アリアが「成人式はいかがでしたか?」と尋ねると
「いろいろあったんです!」「私たちも今日聞こうと思って!」「サラお嬢様の話を!」と目を輝かせて言う。
「サラお嬢様がどうしたんですか?」
(この反応・・・成功したのねサラ・・・!)
「聞きたいことがたくさんあるのに今日に限って遅いですね」「たしかに」
「遅れてすみません~!」とサラは花束を抱えながら部屋に入ってきた。
「サラお嬢様~!」「なにかあったんですか?その花束は?」
「行く途中でお客様が・・・」
「お客様ですか?」
「えっと・・・侯爵様のお使いの方がいらして・・・」とサラが言う。
「やっぱり!あのときビンセント侯爵様といましたよね?」
「なにがあったんですか!?」
「それが・・・私がハンカチを落としてしまって振り返ったら・・・侯爵様が拾ってくださって」
「でも・・・すぐには返してくださらずこのハンカチをくれないかと聞かれて・・・お持ちくださいと・・・」
「それからダンスを申し込まれて無愛想な方だと思っていましたがとても優しかったです」
(ビンセント侯爵・・・成人になる前から侯爵になって仕事ばかりの人だと聞いていた。女性とも関わりを持たずパーティーにも参加しなかった。成人式は家紋の代表だから参加せざるをえなかったのだろう)
「今日はネックレスと花束をいただいて今度は・・・雪が溶けるまえに一緒に湖に散歩に行きたいとお手紙を・・・」
(思ったよりロマンチストなのね。ハンカチで一目惚れするのもビックリだけど)とアリアは思う。
「新しいドレスを買わないと!」「ネックレスに合うものがいいですね!」
「サラお嬢様はどんなお気持ちですか?」
「えっ?」
「サラお嬢様も侯爵様がお好きですか?」とアリアが尋ねる。
「当たり前よ~ビンセント侯爵なんだもの!」「王宮の次にお偉い方ですからね!」と周りのお嬢様たちが言う。
「私は侯爵様のことはわかりませんが話を聞くかぎり悪い方ではないと思います。

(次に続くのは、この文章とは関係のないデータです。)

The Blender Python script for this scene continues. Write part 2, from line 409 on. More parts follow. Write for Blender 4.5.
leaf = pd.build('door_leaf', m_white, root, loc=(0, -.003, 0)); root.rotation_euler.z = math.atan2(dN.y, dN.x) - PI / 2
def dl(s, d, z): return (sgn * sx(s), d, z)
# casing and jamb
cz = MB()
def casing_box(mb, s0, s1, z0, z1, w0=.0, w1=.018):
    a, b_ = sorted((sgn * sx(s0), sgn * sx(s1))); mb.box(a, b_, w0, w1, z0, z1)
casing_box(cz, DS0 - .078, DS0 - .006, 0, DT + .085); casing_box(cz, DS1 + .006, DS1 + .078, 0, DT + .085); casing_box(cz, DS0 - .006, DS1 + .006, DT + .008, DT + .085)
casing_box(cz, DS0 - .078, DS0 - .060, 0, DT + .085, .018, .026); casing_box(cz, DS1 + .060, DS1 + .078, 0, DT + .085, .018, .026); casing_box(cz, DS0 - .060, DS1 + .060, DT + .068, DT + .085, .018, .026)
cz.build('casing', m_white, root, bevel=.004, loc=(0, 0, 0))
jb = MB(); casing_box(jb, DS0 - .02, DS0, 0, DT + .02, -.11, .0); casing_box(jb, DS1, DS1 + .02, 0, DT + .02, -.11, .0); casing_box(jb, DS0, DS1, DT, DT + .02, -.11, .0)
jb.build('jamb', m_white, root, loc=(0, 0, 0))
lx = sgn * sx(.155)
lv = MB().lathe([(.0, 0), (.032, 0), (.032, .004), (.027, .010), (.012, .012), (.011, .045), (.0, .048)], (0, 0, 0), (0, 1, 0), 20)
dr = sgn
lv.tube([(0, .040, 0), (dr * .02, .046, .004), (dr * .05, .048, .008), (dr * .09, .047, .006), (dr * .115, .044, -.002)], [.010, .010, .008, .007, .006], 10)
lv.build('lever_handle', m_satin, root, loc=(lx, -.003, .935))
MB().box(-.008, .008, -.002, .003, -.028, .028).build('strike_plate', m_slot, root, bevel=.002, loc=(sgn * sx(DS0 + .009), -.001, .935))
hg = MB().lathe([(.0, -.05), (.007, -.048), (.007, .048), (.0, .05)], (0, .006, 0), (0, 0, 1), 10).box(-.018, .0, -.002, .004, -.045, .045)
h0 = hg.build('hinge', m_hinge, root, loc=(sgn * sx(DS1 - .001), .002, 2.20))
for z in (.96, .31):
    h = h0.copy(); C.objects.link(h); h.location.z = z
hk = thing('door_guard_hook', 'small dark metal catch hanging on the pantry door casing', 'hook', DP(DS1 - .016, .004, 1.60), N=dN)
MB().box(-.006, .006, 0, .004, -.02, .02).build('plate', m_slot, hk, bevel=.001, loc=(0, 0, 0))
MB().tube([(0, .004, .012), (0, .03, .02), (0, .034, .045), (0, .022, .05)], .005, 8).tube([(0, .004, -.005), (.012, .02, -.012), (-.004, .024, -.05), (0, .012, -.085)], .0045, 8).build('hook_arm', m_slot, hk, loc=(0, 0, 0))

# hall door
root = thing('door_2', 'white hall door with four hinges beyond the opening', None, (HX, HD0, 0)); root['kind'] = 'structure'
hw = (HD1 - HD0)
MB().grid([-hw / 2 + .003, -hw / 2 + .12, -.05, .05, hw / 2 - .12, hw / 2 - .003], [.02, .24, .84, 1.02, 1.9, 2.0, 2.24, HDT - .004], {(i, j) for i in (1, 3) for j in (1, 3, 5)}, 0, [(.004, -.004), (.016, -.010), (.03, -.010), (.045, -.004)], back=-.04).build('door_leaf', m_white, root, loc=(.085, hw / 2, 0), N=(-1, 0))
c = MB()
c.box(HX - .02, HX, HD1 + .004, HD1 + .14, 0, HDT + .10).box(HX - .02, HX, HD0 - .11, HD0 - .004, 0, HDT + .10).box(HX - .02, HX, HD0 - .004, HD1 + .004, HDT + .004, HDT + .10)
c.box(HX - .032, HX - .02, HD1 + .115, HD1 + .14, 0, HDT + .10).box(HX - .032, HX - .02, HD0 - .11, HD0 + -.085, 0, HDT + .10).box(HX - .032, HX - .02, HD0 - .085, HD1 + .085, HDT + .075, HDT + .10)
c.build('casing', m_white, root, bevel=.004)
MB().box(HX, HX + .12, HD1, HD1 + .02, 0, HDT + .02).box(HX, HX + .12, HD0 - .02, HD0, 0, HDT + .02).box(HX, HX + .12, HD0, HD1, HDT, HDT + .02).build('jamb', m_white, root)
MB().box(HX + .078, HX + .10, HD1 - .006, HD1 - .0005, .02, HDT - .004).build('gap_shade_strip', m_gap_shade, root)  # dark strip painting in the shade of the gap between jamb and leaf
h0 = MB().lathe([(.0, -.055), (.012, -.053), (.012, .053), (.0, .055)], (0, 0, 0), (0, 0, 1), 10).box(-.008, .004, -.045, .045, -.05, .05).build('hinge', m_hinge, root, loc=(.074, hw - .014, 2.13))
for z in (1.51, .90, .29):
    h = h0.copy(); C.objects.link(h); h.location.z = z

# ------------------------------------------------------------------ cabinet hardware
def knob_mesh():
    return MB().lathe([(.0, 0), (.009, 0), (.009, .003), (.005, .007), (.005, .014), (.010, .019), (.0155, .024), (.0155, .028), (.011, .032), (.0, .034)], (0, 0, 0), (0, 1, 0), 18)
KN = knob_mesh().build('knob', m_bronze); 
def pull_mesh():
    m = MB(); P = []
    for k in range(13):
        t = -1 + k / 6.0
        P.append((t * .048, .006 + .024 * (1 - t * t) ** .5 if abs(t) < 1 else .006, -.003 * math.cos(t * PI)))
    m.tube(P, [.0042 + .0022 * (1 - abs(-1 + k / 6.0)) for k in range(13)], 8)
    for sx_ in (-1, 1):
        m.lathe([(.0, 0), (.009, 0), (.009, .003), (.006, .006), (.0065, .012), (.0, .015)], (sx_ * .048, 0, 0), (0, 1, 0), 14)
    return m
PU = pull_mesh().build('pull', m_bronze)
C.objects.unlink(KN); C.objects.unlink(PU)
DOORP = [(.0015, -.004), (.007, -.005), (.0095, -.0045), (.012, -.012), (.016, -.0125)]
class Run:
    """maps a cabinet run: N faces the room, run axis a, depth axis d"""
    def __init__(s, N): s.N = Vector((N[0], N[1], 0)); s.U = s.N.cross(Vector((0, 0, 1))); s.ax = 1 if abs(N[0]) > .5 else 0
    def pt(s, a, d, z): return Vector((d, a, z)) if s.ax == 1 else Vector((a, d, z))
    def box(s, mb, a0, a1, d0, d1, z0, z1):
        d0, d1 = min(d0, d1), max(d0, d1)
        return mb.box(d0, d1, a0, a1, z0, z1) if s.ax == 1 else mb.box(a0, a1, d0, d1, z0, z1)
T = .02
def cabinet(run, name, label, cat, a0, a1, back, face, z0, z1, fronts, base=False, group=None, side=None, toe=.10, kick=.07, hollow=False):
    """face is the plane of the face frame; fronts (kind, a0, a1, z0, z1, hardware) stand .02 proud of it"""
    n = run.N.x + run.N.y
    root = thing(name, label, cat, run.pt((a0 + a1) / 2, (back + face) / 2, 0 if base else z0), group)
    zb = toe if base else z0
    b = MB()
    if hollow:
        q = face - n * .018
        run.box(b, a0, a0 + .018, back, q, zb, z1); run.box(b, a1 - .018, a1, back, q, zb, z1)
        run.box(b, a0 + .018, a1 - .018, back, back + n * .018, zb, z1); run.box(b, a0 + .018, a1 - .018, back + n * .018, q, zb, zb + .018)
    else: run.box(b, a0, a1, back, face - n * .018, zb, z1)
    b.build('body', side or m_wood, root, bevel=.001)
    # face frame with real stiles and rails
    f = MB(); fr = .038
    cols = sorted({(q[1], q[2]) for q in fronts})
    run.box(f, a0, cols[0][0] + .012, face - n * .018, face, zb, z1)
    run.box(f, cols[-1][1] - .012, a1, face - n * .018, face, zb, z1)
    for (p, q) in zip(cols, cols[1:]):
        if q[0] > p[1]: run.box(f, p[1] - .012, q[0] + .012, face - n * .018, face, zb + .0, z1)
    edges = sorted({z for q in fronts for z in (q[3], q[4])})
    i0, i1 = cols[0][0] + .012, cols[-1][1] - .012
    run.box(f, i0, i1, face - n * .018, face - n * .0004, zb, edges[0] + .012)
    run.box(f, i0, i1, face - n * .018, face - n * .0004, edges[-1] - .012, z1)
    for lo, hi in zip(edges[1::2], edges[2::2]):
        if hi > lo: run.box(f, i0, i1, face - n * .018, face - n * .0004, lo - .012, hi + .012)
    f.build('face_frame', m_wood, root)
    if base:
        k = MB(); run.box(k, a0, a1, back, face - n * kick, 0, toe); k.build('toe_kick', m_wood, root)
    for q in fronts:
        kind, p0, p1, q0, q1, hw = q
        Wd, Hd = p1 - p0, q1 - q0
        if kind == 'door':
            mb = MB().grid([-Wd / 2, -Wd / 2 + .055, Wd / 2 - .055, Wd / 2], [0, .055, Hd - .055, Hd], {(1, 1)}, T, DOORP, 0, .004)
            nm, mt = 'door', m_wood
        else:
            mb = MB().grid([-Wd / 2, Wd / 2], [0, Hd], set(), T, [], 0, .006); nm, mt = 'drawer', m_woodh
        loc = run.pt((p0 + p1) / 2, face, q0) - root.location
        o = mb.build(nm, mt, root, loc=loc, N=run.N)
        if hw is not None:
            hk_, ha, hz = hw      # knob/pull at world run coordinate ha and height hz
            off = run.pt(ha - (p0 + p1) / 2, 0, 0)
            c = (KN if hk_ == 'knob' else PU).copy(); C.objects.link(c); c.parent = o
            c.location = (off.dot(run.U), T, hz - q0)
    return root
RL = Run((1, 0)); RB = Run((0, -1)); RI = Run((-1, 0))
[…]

それよりもサラお嬢様にとって幸せだと思える方を選んでほしいです」
「アリアお嬢様・・・まだ自分の気持ちを確認していませんでした。ありがとうございます」
「私は本当にサラお嬢様に幸せになってほしくて・・・」
「アリアお嬢様とお揃いのハンカチのおかげです」
(侯爵・・・?子爵家で・・・とくに美人でもないのに侯爵と?
私の外見はそこまで悪くないはず・・・貴族の集まりに出られれば私にも・・・チャンスがあるかも・・・!)
アニーは微かに震えながら考える。
(アニー覚えておきなさい。あなたのその願いを叶えてあげられるのは私だけよ)
第24話 感想
レインはやはり皇太子側の人間のような気がしますね。また、サラは今のところ筋書き通りに進んでいるようで安心しました。